Information supplied:
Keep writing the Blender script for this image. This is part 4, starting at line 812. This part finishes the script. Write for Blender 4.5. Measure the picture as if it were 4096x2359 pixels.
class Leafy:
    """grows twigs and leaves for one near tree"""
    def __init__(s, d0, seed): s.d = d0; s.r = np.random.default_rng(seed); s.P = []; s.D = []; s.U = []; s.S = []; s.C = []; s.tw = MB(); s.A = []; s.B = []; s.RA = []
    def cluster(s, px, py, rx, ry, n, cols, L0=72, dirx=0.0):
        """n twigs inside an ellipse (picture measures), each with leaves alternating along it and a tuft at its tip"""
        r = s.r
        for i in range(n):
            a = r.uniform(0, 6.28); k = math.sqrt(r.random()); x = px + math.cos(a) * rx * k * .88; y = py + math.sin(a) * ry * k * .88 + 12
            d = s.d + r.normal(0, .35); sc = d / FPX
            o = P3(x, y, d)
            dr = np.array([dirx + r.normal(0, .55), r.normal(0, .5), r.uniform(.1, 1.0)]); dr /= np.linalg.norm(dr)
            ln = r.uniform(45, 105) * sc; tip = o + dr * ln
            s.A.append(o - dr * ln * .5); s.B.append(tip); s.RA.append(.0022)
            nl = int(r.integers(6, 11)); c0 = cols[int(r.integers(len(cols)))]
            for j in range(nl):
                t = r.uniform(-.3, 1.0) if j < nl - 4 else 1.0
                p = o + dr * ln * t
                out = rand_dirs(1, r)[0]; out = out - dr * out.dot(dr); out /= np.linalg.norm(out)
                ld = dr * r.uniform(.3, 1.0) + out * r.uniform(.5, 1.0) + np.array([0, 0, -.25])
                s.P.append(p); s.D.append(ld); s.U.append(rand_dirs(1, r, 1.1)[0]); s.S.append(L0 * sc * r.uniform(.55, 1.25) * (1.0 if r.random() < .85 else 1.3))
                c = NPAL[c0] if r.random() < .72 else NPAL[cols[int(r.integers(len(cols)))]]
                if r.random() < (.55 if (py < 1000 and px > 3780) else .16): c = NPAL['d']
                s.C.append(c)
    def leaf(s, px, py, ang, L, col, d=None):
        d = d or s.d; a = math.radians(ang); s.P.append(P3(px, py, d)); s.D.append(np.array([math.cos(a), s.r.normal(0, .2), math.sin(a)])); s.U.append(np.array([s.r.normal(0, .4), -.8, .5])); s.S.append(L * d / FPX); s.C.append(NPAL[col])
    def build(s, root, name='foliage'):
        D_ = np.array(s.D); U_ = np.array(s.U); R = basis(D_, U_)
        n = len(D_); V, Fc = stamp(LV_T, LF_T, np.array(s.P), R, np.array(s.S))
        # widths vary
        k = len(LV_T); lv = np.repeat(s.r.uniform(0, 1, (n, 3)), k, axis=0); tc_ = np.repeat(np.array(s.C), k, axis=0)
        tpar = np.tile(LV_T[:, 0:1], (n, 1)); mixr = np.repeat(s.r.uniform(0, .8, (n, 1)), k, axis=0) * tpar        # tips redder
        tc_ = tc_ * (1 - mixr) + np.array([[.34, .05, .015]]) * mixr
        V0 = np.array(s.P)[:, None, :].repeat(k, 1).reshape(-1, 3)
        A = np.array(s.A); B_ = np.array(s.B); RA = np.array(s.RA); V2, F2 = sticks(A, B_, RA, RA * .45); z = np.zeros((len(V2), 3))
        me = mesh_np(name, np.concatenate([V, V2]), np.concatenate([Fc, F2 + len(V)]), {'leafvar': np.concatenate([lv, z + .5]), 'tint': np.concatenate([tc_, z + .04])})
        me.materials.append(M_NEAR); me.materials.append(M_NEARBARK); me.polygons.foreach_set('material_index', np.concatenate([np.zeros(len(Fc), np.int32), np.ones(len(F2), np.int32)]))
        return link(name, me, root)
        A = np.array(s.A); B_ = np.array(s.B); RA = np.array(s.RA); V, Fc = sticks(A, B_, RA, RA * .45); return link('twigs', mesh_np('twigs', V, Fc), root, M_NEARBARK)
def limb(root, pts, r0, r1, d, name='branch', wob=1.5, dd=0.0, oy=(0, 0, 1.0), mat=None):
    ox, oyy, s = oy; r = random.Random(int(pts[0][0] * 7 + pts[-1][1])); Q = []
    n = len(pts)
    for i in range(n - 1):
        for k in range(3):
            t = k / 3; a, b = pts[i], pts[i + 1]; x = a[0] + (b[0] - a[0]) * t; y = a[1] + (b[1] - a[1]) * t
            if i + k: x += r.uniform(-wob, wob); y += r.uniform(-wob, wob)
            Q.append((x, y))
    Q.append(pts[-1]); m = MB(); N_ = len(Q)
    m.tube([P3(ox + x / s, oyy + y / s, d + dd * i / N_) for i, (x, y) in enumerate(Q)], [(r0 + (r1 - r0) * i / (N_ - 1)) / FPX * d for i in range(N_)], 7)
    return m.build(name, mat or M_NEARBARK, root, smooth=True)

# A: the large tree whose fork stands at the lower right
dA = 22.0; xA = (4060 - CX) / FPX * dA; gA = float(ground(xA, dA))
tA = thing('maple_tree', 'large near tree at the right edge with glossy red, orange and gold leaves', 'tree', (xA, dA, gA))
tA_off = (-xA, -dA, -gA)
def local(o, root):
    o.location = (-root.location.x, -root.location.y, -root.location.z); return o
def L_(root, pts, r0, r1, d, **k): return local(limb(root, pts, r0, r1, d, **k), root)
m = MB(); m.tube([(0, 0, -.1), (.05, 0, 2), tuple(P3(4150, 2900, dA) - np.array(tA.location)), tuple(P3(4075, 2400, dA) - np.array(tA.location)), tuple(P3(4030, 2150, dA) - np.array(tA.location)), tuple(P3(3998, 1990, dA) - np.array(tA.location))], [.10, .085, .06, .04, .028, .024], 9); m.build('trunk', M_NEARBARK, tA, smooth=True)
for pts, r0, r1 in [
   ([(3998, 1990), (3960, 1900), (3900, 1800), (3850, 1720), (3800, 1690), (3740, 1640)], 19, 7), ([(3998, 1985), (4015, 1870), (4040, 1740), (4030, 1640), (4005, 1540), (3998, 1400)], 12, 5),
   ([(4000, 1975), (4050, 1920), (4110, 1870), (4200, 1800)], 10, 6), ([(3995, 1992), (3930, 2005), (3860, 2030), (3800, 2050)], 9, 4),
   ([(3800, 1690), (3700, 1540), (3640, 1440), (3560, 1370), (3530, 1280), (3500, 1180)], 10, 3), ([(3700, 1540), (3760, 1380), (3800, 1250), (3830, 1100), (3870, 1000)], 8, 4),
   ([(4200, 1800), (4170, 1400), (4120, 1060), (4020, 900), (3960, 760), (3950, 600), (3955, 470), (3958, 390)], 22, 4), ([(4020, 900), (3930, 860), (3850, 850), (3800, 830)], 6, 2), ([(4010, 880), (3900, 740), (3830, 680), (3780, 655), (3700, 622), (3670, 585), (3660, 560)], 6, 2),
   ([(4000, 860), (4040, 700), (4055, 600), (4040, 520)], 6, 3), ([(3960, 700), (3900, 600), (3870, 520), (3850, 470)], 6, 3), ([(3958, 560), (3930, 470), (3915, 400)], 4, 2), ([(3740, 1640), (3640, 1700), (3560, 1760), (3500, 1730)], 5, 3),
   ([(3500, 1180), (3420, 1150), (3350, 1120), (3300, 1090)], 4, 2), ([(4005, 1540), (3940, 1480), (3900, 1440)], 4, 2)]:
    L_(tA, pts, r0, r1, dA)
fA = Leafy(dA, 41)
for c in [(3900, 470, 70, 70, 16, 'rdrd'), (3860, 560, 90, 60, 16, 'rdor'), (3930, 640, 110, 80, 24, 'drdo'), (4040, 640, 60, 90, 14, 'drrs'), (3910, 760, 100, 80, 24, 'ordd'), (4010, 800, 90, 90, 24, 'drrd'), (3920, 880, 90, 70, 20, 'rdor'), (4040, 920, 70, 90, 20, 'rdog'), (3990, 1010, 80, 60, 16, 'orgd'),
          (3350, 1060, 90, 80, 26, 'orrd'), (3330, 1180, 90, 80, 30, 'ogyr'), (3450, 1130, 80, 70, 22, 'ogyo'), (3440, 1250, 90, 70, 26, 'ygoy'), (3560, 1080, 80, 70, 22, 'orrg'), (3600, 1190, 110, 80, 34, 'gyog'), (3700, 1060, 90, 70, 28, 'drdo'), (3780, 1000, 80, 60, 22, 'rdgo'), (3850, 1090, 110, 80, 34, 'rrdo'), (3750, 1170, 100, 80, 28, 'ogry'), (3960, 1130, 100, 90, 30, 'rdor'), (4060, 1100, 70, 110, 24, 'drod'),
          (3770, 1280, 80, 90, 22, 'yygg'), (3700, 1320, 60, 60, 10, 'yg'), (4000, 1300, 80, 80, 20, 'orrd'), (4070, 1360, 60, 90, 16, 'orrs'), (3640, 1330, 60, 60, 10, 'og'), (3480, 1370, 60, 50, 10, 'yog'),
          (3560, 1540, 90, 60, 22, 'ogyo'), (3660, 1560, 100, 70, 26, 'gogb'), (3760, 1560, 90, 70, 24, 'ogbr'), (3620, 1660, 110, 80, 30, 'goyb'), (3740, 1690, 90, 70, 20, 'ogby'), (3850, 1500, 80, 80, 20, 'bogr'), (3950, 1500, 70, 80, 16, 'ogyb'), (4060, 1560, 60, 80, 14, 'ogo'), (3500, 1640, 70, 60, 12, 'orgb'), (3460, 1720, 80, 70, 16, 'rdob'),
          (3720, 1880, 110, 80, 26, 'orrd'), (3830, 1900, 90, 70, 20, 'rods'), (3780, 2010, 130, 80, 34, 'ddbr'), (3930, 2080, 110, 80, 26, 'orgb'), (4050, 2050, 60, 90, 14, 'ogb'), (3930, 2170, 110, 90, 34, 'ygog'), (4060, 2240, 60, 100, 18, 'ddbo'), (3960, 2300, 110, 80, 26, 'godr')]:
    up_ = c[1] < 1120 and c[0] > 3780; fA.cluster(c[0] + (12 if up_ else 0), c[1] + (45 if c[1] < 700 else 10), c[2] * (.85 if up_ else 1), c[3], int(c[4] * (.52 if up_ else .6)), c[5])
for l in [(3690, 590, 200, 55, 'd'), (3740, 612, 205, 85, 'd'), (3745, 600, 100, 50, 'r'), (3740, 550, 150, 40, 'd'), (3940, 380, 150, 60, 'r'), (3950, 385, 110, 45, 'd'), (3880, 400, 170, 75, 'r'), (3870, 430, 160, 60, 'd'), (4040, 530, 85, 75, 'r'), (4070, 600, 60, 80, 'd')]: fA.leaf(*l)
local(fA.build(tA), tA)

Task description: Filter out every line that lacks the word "picture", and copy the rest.

Output:
Keep writing the Blender script for this image. This is part 4, starting at line 812. This part finishes the script. Write for Blender 4.5. Measure the picture as if it were 4096x2359 pixels.
        """n twigs inside an ellipse (picture measures), each with leaves alternating along it and a tuft at its tip"""